The Real Question: What Kind of Future Do We Actually Want?
Here’s the truth that makes apologists squirm: a truly moral framework would require dismantling all systems of oppression, even the ones with slick PR and Western backing.
That includes apartheid, colonial occupation, and a state that can only define itself through exclusion.
If your vision of Jewish safety requires the permanent subjugation of another people, then your vision is broken. If your understanding of peace requires silence from the oppressed, then your peace is a lie.

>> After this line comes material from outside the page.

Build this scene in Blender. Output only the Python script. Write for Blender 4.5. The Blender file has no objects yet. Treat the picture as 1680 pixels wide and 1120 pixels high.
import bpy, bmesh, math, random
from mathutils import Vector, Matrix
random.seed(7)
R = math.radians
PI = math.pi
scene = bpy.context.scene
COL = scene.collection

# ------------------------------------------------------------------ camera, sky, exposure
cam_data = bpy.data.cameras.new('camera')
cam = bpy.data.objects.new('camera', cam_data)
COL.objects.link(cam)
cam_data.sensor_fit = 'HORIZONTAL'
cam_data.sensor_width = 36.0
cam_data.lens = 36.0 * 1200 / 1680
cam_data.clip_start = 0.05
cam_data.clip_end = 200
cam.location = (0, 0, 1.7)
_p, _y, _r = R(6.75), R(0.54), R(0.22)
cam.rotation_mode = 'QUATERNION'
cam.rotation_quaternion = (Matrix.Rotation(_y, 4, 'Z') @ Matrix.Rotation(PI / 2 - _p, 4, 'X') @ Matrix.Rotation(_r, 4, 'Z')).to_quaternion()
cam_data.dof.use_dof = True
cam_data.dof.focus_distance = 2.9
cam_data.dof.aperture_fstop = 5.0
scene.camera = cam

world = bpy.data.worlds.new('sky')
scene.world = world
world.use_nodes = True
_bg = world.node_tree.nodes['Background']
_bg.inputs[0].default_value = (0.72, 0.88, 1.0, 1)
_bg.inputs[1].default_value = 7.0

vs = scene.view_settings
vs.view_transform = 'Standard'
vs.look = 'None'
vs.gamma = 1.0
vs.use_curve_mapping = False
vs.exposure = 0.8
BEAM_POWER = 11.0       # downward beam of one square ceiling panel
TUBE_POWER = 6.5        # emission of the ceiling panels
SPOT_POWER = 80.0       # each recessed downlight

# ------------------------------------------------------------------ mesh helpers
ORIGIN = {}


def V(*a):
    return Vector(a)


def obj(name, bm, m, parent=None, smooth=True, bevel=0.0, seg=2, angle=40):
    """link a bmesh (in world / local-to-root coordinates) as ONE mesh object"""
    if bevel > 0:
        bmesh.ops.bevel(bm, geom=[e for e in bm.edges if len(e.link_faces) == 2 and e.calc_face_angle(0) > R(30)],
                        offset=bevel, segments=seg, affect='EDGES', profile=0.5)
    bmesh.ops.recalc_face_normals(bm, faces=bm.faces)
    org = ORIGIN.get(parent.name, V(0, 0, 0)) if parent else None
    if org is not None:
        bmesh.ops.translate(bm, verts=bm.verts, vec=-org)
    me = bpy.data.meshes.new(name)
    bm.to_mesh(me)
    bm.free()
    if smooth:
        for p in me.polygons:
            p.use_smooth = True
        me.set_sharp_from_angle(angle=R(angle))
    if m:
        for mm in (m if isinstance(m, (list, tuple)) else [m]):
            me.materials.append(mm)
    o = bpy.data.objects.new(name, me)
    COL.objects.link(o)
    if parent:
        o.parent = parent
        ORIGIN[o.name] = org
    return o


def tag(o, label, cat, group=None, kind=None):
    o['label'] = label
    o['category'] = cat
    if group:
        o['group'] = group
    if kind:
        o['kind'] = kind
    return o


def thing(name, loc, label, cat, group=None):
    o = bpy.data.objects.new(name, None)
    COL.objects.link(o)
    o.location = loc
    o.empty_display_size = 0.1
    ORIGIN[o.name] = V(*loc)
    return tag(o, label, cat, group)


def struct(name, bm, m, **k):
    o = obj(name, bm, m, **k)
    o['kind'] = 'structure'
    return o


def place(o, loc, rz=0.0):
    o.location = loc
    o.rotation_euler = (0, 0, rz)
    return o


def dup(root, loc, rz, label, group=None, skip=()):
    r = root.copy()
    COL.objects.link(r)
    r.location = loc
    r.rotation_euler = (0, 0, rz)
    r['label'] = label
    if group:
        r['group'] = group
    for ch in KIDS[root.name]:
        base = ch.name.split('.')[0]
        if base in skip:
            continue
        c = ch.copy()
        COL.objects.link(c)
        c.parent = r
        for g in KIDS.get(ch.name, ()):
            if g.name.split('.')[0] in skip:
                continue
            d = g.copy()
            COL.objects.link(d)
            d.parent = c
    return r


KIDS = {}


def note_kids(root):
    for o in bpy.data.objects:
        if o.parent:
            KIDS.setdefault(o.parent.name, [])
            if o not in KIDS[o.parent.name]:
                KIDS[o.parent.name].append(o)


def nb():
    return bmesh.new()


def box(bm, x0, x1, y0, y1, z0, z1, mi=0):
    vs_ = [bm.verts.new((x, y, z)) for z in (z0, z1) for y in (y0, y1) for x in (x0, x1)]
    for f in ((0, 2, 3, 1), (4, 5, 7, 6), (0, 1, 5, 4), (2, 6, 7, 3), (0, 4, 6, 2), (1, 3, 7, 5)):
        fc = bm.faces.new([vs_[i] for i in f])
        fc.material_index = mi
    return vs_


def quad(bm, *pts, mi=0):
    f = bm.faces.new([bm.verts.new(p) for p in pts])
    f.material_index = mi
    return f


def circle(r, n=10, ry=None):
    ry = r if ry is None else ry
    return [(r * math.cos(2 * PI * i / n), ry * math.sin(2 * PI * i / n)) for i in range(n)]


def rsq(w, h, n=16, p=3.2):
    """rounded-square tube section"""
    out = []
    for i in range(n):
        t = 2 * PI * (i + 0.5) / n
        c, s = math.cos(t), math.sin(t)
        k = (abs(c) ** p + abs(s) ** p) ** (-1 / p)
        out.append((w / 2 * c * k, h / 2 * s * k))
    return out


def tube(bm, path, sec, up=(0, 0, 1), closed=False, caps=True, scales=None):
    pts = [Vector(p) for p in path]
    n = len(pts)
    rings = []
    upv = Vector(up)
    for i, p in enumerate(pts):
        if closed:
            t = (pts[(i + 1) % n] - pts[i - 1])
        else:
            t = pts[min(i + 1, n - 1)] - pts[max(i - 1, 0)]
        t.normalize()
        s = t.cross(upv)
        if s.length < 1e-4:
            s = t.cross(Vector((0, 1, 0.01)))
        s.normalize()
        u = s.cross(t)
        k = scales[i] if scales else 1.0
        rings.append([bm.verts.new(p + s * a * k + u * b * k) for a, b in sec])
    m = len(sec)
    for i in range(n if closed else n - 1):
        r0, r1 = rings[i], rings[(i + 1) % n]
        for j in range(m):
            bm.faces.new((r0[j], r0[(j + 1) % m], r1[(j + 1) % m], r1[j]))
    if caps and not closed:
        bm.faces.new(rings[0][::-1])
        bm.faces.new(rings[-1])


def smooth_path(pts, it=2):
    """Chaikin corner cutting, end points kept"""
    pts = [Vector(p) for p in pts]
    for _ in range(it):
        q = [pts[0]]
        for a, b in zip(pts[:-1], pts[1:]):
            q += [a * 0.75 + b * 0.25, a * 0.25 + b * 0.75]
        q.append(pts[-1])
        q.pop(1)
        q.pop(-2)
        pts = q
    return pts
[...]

If your belief in a state’s “right to exist” means bulldozing the homes of those who were there before it, then you’re not defending existence—you’re defending erasure.
So instead of asking, “Does Israel have a right to exist?” we should be asking:
What are we willing to accept in the name of statehood?
Whose suffering are we willing to justify to preserve a national narrative?
What would it mean to center human rights over historical myth?
What would a future look like where safety doesn’t come at the expense of someone else’s freedom?
States Don’t Deserve Rights—People Do
If we want to talk about rights, let’s talk about the right of Palestinians to return to their homes. The right to live without checkpoints, walls, and military incursions. The right to mourn their dead without being called “terrorists.” The right to exist with dignity, autonomy, and freedom.
Let’s talk about the right of Jewish people to live safely, too—without being used as shields by a state that weaponizes their history to justify oppression.
And let’s stop pretending that the lines on a map are more sacred than the people crushed beneath them.
No, Israel doesn’t have a right to exist. But neither does any other state built through violence and maintained through domination. You want to build something that lasts then build it on justice, equality, and on shared power—not stolen land.
Until then, stop asking the wrong questions and start demanding better answers. Because in the end, the real question isn’t whether a state has a right to exist. It’s whether we’re brave enough to imagine a world where we don’t need states to erase people in order to justify their own survival.
“That to secure these rights, Governments are instituted among Men, deriving their just powers from the consent of the governed.” This postulate was composed and signed by men whose own opportunity to be signatories rested on conduct plainly violating what they proclaimed to be self-evident, but their abusive misconduct doesn’t make it false. In fact it is self-evident: the main word is “just,” and what other exercise of governmental powers would qualify as just? If read, Israel is doing the exact opposite of securing rights for many inhabitants of the territory it controls, it overtly denies them even any opportunity to consent, they do dissent, and it exercises only unjust powers. Israel therefore lacks any right to exist. Now Israel is not distinguishable from many other states in denying self-evident rights, including the United States, but that absence of distinction merely signifies that many other states also forfeit their right to exist, although it is still worth considering whether Israel’s forfeiture is more flagrant. As a practical matter, we must endure injustices that we are unable to change. But our endurance means that they are injustices, we are under no obligation to be silent in the face of injustice, and in fact we are obligated, if we can speak without excess peril, to proclaim that it is injustice. Of course I am merely agreeing with you.
This is truth, unadulterated, unbiased truth. The Jewish people populating Israel are, in many cases, descendants of European Jews who were seeking a Jewish homeland. The political decision in 1948 established the “Partition” which led to war in the area in which three quarters of a million Palestinians were displaced, removed, violently from their centuries-old homeland. Just as in what is now the United States where hundreds of thousands of indigenous people were displaced, murdered, and disappeared. We as a country are still displacing indigenous people and Israel is doing the same. My question is: Why can’t the nations of the world do for the Palestinians what they did in 1948… carve out a Palestinian homeland? White people have been drawing borders for centuries so why stop now?